Lower cost of funding and the ability to leverage treasury’s specialist expertise have been important factors in encouraging group companies to embrace a centralised treasury approach. While some business units have been more reticent than others, we have been able to gain their trust through our understanding of their business strategy and proven commitment and expertise in delivering the treasury and finance solutions to support it.
Positioning for the future
As the business continues to grow, we recognise the importance of leveraging our existing centralised platform and structures to avoid fragmentation and maintain control over bank relationships, processes and risks. In addition to supporting continued growth, we are engaged in a range of initiatives in response to changing market conditions.

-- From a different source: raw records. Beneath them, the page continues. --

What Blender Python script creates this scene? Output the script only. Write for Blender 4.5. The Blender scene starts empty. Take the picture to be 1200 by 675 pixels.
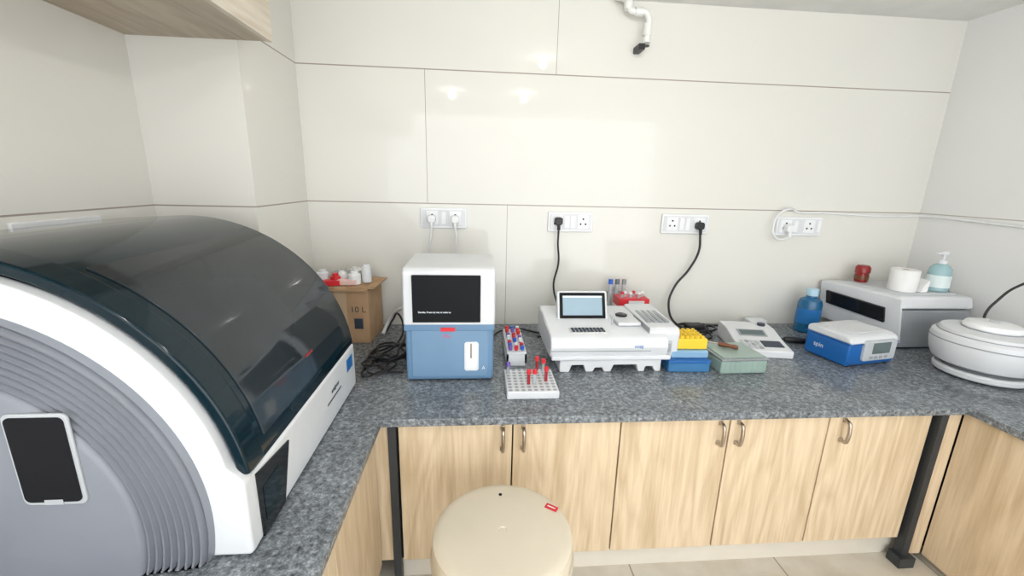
import bpy, bmesh, math, random
from mathutils import Vector, Matrix, Euler
random.seed(4)
sc=bpy.context.scene
try:
    sc.view_settings.view_transform='Standard'
    sc.view_settings.look='None'
except Exception as e: print(e)

# ---------------------------------------------------------------- materials
def newmat(name):
    m=bpy.data.materials.new(name); m.use_nodes=True
    nt=m.node_tree; b=nt.nodes["Principled BSDF"]
    return m,nt,b
def mat(name,col,rough=.4,metal=0,coat=0,trans=0,emit=0,alpha=1,var=.04,vs=8,spec=.5,bump=0):
    m,nt,b=newmat(name)
    c=(*col,1)
    n=nt.nodes.new('ShaderNodeTexNoise'); n.inputs['Scale'].default_value=vs; n.inputs['Detail'].default_value=4
    tc=nt.nodes.new('ShaderNodeTexCoord'); nt.links.new(tc.outputs['Object'],n.inputs['Vector'])
    r=nt.nodes.new('ShaderNodeValToRGB')
    r.color_ramp.elements[0].position=.3; r.color_ramp.elements[1].position=.7
    r.color_ramp.elements[0].color=tuple(max(0,x*(1-var)) for x in col)+(1,)
    r.color_ramp.elements[1].color=tuple(min(1,x*(1+var)) for x in col)+(1,)
    nt.links.new(n.outputs['Fac'],r.inputs['Fac']); nt.links.new(r.outputs['Color'],b.inputs['Base Color'])
    b.inputs['Roughness'].default_value=rough; b.inputs['Metallic'].default_value=metal
    b.inputs['Coat Weight'].default_value=coat; b.inputs['Coat Roughness'].default_value=.05
    b.inputs['Transmission Weight'].default_value=trans; b.inputs['Alpha'].default_value=alpha
    b.inputs['Specular IOR Level'].default_value=spec
    if emit:
        b.inputs['Emission Color'].default_value=c; b.inputs['Emission Strength'].default_value=emit
    if bump:
        bp=nt.nodes.new('ShaderNodeBump'); bp.inputs['Strength'].default_value=bump
        n2=nt.nodes.new('ShaderNodeTexNoise'); n2.inputs['Scale'].default_value=vs*12
        nt.links.new(tc.outputs['Object'],n2.inputs['Vector'])
        nt.links.new(n2.outputs['Fac'],bp.inputs['Height']); nt.links.new(bp.outputs['Normal'],b.inputs['Normal'])
    return m

def tile_mat(name,col,hl,vl,axis='X',rough=.035,line=(.36,.31,.27)):
    """hl: z heights of horizontal joints; vl: (pos,z0,z1) vertical joints along axis"""
    m,nt,b=newmat(name); N=nt.nodes; Lk=nt.links
    g=N.new('ShaderNodeNewGeometry'); s=N.new('ShaderNodeSeparateXYZ'); Lk.new(g.outputs['Position'],s.inputs[0])
    def M(op,a,b2=None,c=None):
        n=N.new('ShaderNodeMath'); n.operation=op
        for i,v in enumerate((a,b2,c)):
            if v is None: continue
            if isinstance(v,(int,float)): n.inputs[i].default_value=v
            else: Lk.new(v,n.inputs[i])
        return n.outputs[0]
    masks=[]
    for z in hl: masks.append(M('LESS_THAN',M('ABSOLUTE',M('SUBTRACT',s.outputs['Z'],z)),.0026))
    for p,z0,z1 in vl:
        a=M('LESS_THAN',M('ABSOLUTE',M('SUBTRACT',s.outputs[axis],p)),.0014)
        a=M('MULTIPLY',a,M('GREATER_THAN',s.outputs['Z'],z0)); a=M('MULTIPLY',a,M('LESS_THAN',s.outputs['Z'],z1))
        masks.append(a)
    tot=masks[0]
    for k in masks[1:]: tot=M('MAXIMUM',tot,k)
    n=N.new('ShaderNodeTexNoise'); n.inputs['Scale'].default_value=1.6; n.inputs['Detail'].default_value=5; Lk.new(g.outputs['Position'],n.inputs['Vector'])
    r=N.new('ShaderNodeValToRGB'); r.color_ramp.elements[0].position=.35; r.color_ramp.elements[1].position=.7
    r.color_ramp.elements[0].color=tuple(x*.97 for x in col)+(1,); r.color_ramp.elements[1].color=(*col,1)
    Lk.new(n.outputs['Fac'],r.inputs['Fac'])
    mx=N.new('ShaderNodeMix'); mx.data_type='RGBA'; Lk.new(tot,mx.inputs['Factor']); Lk.new(r.outputs['Color'],mx.inputs['A']); mx.inputs['B'].default_value=(*line,1)
    Lk.new(mx.outputs['Result'],b.inputs['Base Color'])
    b.inputs['Roughness'].default_value=rough
    b.inputs['Specular IOR Level'].default_value=.38
    return m

def granite(name,k=1.0):
    m,nt,b=newmat(name); N=nt.nodes; Lk=nt.links
    g=N.new('ShaderNodeNewGeometry')
    n=N.new('ShaderNodeTexNoise'); n.inputs['Scale'].default_value=85; n.inputs['Detail'].default_value=6; n.inputs['Roughness'].default_value=.75
    Lk.new(g.outputs['Position'],n.inputs['Vector'])
    r=N.new('ShaderNodeValToRGB'); cr=r.color_ramp; cr.interpolation='LINEAR'
    cr.elements[0].position=.34; cr.elements[0].color=(.045*k,.050*k,.058*k,1)
    cr.elements[1].position=.68; cr.elements[1].color=(.48*k,.51*k,.54*k,1)
    e=cr.elements.new(.45); e.color=(.13*k,.145*k,.160*k,1)
    e=cr.elements.new(.55); e.color=(.225*k,.248*k,.268*k,1)
    Lk.new(n.outputs['Fac'],r.inputs['Fac'])
    v=N.new('ShaderNodeTexNoise'); v.inputs['Scale'].default_value=7; v.inputs['Detail'].default_value=5; Lk.new(g.outputs['Position'],v.inputs['Vector'])
    r2=N.new('ShaderNodeValToRGB'); r2.color_ramp.elements[0].position=.3; r2.color_ramp.elements[0].color=(.78,.78,.78,1); r2.color_ramp.elements[1].position=.7; r2.color_ramp.elements[1].color=(1.15,1.15,1.15,1)
    Lk.new(v.outputs['Fac'],r2.inputs['Fac'])
    mx=N.new('ShaderNodeMix'); mx.data_type='RGBA'; mx.blend_type='MULTIPLY'; mx.inputs['Factor'].default_value=.8
    Lk.new(r.outputs['Color'],mx.inputs['A']); Lk.new(r2.outputs['Color'],mx.inputs['B'])
    Lk.new(mx.outputs['Result'],b.inputs['Base Color'])
    b.inputs['Roughness'].default_value=.2
    b.inputs['Specular IOR Level'].default_value=.4
    return m

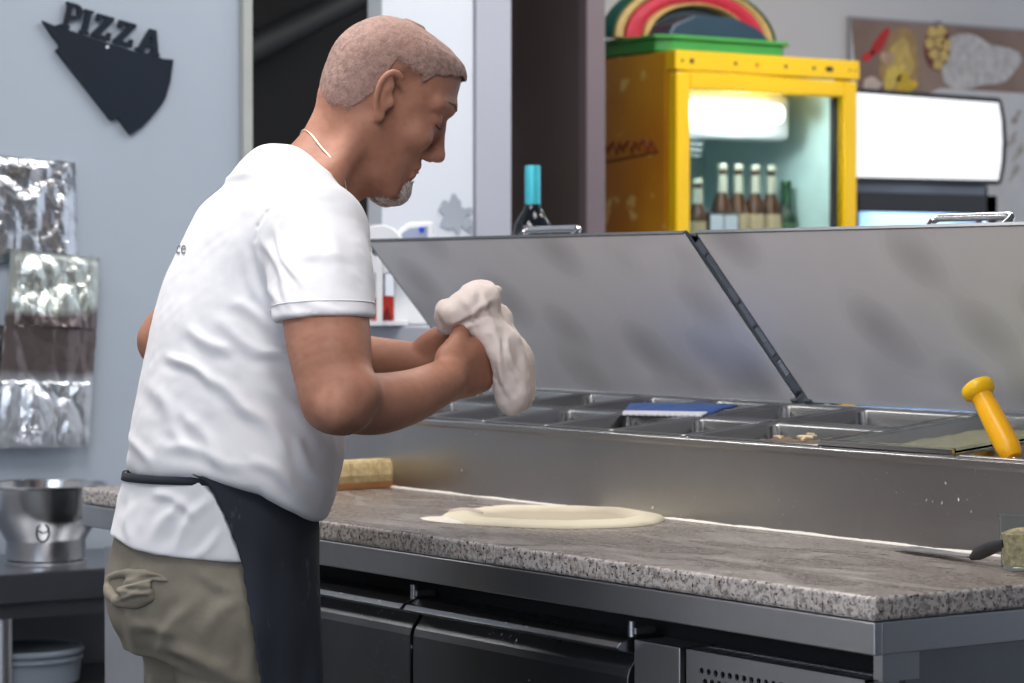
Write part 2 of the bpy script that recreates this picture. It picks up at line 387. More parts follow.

In terms of financing, for example, these include implementing new rules for OTC derivatives (European Market Infrastructure Regulations – EMIR). These changes could have a substantial impact on the way that the margining process in GM&T will work, as well as on the pricing for some financial products. We are also seeking to leverage our IT infrastructure further, such as expanding our use of SWIFT for confirmation matching for FX, money market, interest rate transactions and letters of credit. We are also seeking to use SWIFT’s eBAM (electronic bank account management) solution for managing bank account information. SEPA is also a project on which we are engaged in 2013, including cash collection from our retail business via SEPA direct debits, which again will need to be integrated with SAP. Finally, we are constantly increasing our capabilities into areas such as cash flow at risk.
Ensuring success
We have inevitably experienced some challenges bearing in mind the scale and speed of change. The most significant of these has been to inspire the trust and support of business units and senior management for a centralised treasury approach, which as we have discussed earlier, we achieved through proven capabilities, expertise and proximity to business strategy and risks. We are now finding that other business functions are seeking our advice on how to leverage the benefits of centralisation.
It was initially quite difficult to explain our decision to use SWIFT for payments and latterly a wider range of bank communications to senior management, as it is quite a technical project and we were a small treasury team when we first started to connect through SWIFT. Now SWIFT is widely recognised as being an integral part of our treasury infrastructure and provides us with the scaleability we need for the future.
Key to our success has been the final pillar of our treasury approach: the quality and skills of our team. We now have nine people in treasury across London, with a variety of experiences. We focus on developing potential, encouraging both internal and external communication and foster innovation and teamwork. We actively promote skills development through both on-the-job and formal qualifications, and hope to inspire a positive, encouraging work environment. By doing so, we are confident in our ability to find new ways to add value to the group and support GM&T’s ongoing strategy.